Eventually, Watergate implicated scores of perpetrators, from the right-wing Cuban foot soldiers all the way up to the president, his closest advisors, and his crooked stooges at the highest levels of the Justice Department, the FBI and the CIA.
Again then, in what sense is the Benghazi tragedy—thoroughly investigated by an independent board, as provided by law—akin to Watergate? How is the IRS effort to vet the tax exemptions of tea party groups, which were violating their status brazenly, similar to Nixon's criminal abuse of the agency to punish his enemies with audits? What makes the Justice Department probe of national security leaks, conducted with valid subpoenas, resemble the secret Nixon White House war against "enemies" in the press, which went so far as trumped-up FCC license challenges and even threats of violence against the Washington Post?

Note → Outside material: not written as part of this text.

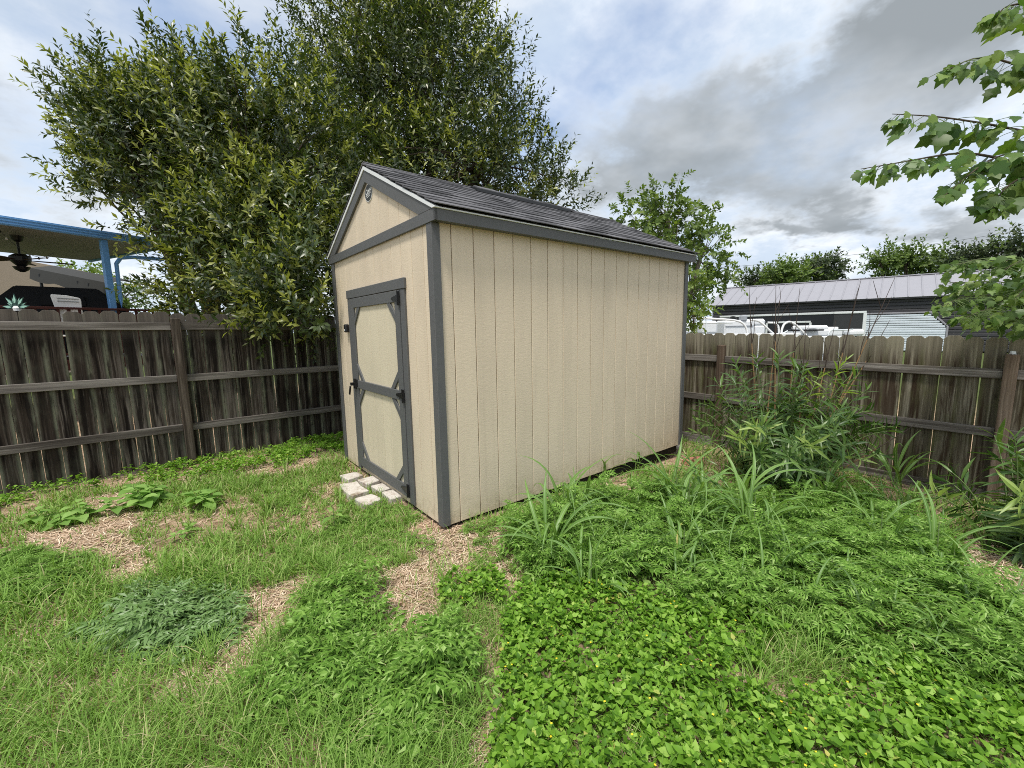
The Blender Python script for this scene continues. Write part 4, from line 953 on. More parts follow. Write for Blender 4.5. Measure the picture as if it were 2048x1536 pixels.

The answers are fairly obvious: None. Not at all. Nothing whatsoever.
And so far as we know, Attorney General Eric Holder hasn't rung up any Fox News reporter drunkenly at midnight to warn that Roger Ailes is "going to get his tit caught in a big, fat wringer." But if and when that ever happens, the chance to roll out the Watergate clichés will arrive at last—starting with "Nixonian."